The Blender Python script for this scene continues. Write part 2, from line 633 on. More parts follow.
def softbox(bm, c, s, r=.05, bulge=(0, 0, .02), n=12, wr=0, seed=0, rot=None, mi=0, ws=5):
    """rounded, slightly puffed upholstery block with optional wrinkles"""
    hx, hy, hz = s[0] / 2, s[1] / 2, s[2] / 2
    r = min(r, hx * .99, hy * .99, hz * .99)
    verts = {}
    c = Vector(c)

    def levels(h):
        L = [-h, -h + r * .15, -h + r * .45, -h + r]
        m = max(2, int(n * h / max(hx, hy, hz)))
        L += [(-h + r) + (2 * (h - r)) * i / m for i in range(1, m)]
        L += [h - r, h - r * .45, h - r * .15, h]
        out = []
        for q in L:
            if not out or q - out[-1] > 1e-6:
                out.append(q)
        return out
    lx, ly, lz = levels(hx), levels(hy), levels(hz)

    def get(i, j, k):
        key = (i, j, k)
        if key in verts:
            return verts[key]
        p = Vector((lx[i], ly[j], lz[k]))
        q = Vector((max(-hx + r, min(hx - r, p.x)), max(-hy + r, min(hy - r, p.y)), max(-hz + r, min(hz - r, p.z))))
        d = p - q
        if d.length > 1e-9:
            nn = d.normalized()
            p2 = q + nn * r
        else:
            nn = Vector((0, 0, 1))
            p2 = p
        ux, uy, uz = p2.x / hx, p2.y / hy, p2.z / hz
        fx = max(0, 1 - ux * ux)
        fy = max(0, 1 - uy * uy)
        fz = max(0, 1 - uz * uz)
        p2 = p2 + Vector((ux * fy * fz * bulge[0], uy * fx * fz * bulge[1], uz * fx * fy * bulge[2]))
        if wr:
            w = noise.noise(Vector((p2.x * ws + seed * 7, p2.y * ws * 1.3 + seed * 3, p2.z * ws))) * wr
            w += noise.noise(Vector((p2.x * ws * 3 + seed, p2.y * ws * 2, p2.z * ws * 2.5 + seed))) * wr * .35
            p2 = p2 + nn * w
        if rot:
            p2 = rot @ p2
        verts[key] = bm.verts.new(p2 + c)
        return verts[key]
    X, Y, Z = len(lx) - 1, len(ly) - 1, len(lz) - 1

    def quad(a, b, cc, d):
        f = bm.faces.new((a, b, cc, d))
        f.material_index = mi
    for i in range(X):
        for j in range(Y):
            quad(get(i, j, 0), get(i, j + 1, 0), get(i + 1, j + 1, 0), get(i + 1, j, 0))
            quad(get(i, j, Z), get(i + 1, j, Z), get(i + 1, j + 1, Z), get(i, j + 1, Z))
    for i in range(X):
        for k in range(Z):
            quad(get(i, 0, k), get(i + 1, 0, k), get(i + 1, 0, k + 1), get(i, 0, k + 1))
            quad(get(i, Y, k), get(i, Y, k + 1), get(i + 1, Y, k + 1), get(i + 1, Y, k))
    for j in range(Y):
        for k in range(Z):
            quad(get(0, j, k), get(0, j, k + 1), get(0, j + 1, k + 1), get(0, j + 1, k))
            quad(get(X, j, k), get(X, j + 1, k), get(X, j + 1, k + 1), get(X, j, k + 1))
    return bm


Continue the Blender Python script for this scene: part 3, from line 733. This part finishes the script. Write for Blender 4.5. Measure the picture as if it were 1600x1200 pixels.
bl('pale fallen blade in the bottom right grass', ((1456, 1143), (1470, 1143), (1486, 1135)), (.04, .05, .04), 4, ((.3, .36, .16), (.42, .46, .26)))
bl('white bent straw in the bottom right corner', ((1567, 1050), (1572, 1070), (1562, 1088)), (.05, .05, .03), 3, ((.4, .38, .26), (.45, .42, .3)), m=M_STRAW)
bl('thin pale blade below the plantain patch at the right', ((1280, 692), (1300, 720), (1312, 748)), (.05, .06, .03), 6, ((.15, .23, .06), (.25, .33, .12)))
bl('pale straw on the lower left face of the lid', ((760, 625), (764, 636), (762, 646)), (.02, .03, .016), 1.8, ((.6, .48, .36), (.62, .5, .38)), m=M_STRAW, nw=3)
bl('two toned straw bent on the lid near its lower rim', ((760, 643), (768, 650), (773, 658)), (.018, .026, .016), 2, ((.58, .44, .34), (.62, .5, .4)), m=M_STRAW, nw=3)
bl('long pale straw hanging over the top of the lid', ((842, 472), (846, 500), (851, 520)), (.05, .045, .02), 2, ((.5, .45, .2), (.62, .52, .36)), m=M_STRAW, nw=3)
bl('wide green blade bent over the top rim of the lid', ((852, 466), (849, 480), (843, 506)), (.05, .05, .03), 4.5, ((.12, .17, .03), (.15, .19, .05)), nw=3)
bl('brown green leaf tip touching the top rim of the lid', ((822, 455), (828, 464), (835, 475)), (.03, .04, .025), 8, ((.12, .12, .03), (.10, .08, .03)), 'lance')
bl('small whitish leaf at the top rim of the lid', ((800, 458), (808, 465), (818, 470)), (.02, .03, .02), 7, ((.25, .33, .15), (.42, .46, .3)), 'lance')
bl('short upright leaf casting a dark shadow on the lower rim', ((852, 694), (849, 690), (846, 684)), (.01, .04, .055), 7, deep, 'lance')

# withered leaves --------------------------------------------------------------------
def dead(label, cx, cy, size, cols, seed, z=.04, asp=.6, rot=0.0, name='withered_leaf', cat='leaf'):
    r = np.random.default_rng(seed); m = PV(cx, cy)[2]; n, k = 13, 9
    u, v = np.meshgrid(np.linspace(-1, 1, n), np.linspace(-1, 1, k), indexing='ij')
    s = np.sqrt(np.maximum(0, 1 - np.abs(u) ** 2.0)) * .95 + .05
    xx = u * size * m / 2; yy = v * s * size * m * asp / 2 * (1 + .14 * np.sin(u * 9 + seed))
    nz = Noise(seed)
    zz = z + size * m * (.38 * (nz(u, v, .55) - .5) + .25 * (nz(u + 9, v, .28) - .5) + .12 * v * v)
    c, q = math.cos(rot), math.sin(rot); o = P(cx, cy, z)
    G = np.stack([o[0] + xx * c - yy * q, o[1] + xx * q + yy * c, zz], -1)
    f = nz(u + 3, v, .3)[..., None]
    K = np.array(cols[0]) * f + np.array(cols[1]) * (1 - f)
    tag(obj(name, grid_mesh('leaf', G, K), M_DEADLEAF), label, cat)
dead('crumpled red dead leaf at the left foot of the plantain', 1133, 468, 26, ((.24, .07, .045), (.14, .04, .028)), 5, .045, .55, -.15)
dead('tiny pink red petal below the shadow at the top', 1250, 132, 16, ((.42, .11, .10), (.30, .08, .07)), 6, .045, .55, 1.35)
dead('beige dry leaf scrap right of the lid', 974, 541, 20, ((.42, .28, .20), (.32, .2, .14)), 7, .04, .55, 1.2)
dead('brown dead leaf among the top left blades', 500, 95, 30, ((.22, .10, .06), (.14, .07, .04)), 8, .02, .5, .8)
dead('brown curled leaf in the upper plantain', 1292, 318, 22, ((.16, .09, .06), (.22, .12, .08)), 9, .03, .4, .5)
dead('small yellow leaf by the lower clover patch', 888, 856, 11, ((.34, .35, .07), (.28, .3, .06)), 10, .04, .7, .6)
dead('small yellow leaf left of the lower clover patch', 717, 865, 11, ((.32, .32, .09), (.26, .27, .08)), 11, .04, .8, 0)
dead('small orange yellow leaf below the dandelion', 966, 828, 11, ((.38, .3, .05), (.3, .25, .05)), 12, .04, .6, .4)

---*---

Stated task - Please reproduce exactly the lines from the first one of the records above through the line containing "c = Vector(c)", both included, and nothing else.

Written response -
The Blender Python script for this scene continues. Write part 2, from line 633 on. More parts follow.
def softbox(bm, c, s, r=.05, bulge=(0, 0, .02), n=12, wr=0, seed=0, rot=None, mi=0, ws=5):
    """rounded, slightly puffed upholstery block with optional wrinkles"""
    hx, hy, hz = s[0] / 2, s[1] / 2, s[2] / 2
    r = min(r, hx * .99, hy * .99, hz * .99)
    verts = {}
    c = Vector(c)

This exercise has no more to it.